トランプ大統領は、政治家ではなく、ビジネスマンとして、ガザを有益な不動産と見ているのである。確かに、今は瓦礫状態だが、地中海に面するガザのビーチは、トランプ大統領が言っていたように、スペインのリビエラ・ビーチのような美しい保養地になる可能性を秘めている。
またガザ沖には、ガス油田もある。その利益もトランプ大統領が考えているかどうかは明らかではないが、この豊かな“不動産”を手に入れるために、ガザ市民190万人には、別の豊かな場所を複数提供し、その地域の開発から、家を建てることなど、膨大な全ての費用はアメリカが持つと言う、いわゆる、”取引”を持ちかけているのである。
FOXニュースのインタビューの中で、「では一旦ガザを出たパレスチナ人は、復興後、またガザの戻れるのか」と聞かれると、トランプ大統領は、明確にこれを否定した。
トランプ大統領的は、「ガザの人々は今より、はるかに安全で、いいところに住むようになる。また、ガザの復興には何年もかかるので、そのころまでには、ガザの人々もガザに、戻ってきたいとは思わなくなっているだろう」と述べた。トランプ大統領は、この取引は、両者にとってウインウインの取引だと確信しているのである。
www.timesofisrael.com/trump-under-my-plan-gazans-would-relocate-permanently-not-be-able-to-return/
しかし、これは、ガザ市民の再定住が一時的という概念を否定するものであり、物議となっている。
しかし、実際に190万から200万人近い人々をいったいどこへ移動させるのか。トランプ大統領は、エジプトとヨルダンが、アメリカの支援を年間数十億ドル受けていると言っており、もしガザのパレスチナ人を受け入れないなら、この支援に影響が出てくるといったことも言い始めている。
11日(火)ヨルダンのアブドラ二世国王が、ワシントンに招かれており、その話になるとみられている。

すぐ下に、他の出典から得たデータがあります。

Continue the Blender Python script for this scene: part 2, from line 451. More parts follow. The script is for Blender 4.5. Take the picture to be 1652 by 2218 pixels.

またトランプ大統領は、エジプトのシシ大統領や、サウジアラビアのビン・サルマン王子とも近く会談するつもりだと語っている。
www.timesofisrael.com/trump-under-my-plan-gazans-would-relocate-permanently-not-be-able-to-return/
普通の目には、どうみても不可能にしかみえないが、トランプ大統領はやる気満々である。このビジョンは実現するものなのか、危険な幻想なのかと、世界は困惑しながら見ているところである。
トランプ大統領ビジョンとネタニヤフ首相の賭け
エルサレムポストは、今ネタニヤフ首相は、トランプ大統領の再登壇で、ガザ問題、イラン問題、サウジアラビアとの国交問題など、あらゆる分野において成果をあげている、というか、予想以上の成果が上がっているとみられている。
また今、興味深いことに、パレスチナ自治政府のアッバス議長が、イスラエル人に対する攻撃で逮捕されたり、死亡した者とその家族に、特別恩給を与えるという、これまでのシステムを止めると伝えた。イスラエルは、これまで、これを「殺戮の報酬」だとして非難し続けてきたものである。
今になってこれを出してきたのは、パレスチナ自治政府こそ、パレスチナ人を代表する組織であることを国際社会に訴えるものであると見られている。理論的には、アメリカからの自治政府への支援も再開される可能性も出てくると言う。
www.timesofisrael.com/in-major-win-for-trump-pas-abbas-signs-decree-ending-pay-to-slay-system/
もし、これらが全て、実現すれば、イスラエルの地位は安泰となり、治安の維持も格段に向上する。こうなれば、ネタニヤフ首相自身の夢、イスラエルに貢献した首相として歴史に名が記されることも夢ではなくなる。
一方で、トランプ大統領の計画が失敗に終わった場合、すべては幻想に終わり、ネタニヤフ首相は、失策で10月7日のハマスの奇襲を招いたとして、代々、最悪の首相として覚えられることになる。これからの数ヶ月で、どちらになるかが決まると分析している。